Denver International Airport said Monday it has selected an employee parking lot south of the main terminal as the future site of a huge rental car garage facility that will help accommodate the airport’s tremendous growth.
The facility, envisioned as a multi-level garage, is still a ways off. DIA’s planning process is expected to ramp up over the course of 2024 with airport officials hoping to put the project out to bid to contractors late next year.
But identifying a location is an important step. DIA officials considered three sites and zeroed in on the employee lot along East 78th Avenue, just north of Peña Boulevard and east of Jackson Gap Road. That lot would be relocated.
In a new release Monday, DIA officials cited the possibility of the facility consolidating all of the airport’s rental car operators on one property. It could be connected to the terminal using some sort of “automated people mover” — a train system or bus route in a dedicated guideway — that also might serve other new parking lots or developments along 78th Avenue, DIA says.
That would eliminate the need for the branded shuttle buses that ferry customers to and from the spread-out rental car lots today.
If the on-airport lots that accommodate the Avis, Enterprise, Fox, Hertz and Sixt rental car operations now were moved, that would open up 160 acres of space for other airport uses and potential commercial development, according to Monday’s release. Other rental agencies have lots off airport property.

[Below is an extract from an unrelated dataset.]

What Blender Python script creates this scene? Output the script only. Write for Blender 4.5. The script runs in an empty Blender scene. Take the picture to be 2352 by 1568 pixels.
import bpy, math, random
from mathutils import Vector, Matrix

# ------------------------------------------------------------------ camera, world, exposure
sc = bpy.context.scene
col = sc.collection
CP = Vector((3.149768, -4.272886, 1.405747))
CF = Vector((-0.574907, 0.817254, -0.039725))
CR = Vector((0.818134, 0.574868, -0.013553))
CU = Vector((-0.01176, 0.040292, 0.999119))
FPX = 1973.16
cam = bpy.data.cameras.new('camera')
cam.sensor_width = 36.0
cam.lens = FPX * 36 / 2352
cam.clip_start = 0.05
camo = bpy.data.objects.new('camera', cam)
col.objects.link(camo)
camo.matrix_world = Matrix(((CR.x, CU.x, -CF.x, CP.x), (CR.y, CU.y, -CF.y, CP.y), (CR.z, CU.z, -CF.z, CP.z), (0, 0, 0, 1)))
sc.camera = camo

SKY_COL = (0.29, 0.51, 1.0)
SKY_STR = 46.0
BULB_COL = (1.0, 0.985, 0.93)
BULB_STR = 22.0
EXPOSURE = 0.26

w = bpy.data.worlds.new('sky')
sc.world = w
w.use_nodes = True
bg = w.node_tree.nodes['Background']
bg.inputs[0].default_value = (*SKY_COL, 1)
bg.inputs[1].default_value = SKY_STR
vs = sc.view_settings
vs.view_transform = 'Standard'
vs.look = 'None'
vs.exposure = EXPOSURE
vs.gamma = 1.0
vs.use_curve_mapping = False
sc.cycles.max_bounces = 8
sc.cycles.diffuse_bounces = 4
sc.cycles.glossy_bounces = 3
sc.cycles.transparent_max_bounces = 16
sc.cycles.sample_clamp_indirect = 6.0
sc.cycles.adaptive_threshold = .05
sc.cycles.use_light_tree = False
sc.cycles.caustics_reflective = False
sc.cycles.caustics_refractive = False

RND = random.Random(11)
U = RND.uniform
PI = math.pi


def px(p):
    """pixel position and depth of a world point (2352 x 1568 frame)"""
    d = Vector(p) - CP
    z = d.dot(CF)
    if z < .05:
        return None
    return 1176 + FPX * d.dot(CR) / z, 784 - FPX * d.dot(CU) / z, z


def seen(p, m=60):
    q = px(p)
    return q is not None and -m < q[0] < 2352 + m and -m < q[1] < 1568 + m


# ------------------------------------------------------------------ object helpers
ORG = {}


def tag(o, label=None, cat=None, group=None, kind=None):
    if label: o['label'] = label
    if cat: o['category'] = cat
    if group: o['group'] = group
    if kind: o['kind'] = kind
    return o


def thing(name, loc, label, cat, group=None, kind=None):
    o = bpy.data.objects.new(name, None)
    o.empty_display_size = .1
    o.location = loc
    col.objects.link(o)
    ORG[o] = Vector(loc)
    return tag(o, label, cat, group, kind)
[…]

“Having a (consolidated rental car facility) will provide much-needed room for growth, a better customer experience and a more sustainable program, especially if coupled with a people-moving solution to eliminate rental car shuttles,” DIA CEO Phil Washington said in the release.
Airport leaders are charting a path forward as DIA’s passenger traffic is projected to reach more than 120 million people per year by 2045. Last year, DIA accommodated 69.3 million passengers, making it the third busiest airport in the United States and the world, with connecting traffic among its major carriers driving much of the growth.
A consolidated rental car garage is viewed as an important part of the equation. DIA officials noted Monday that the airport is the only one out of the top 10 busiest airports in the country that lacks such a facility.
The airport is projected to need 16,130 spaces for rental vehicles to meet passenger demand. That’s a 26% increase over the 12,760 spots it has now, according to officials.
The airport hasn’t released a project budget for the planned facility. But it made a move to supply financing when it increased daily service charges on rental cars to $6 earlier this year, up from $2.15. That increase brought DIA closer to the fees charged at other big hubs such as Seattle-Tacoma International Airport ($7) and Chicago O’Hare International Airport ($8). The fees could rise further to support the project.
Rental car customers in Denver also pay an 11.1% concession recovery fee on their vehicles to cover operators’ contractual obligation to pay 10% of revenue back to the airport.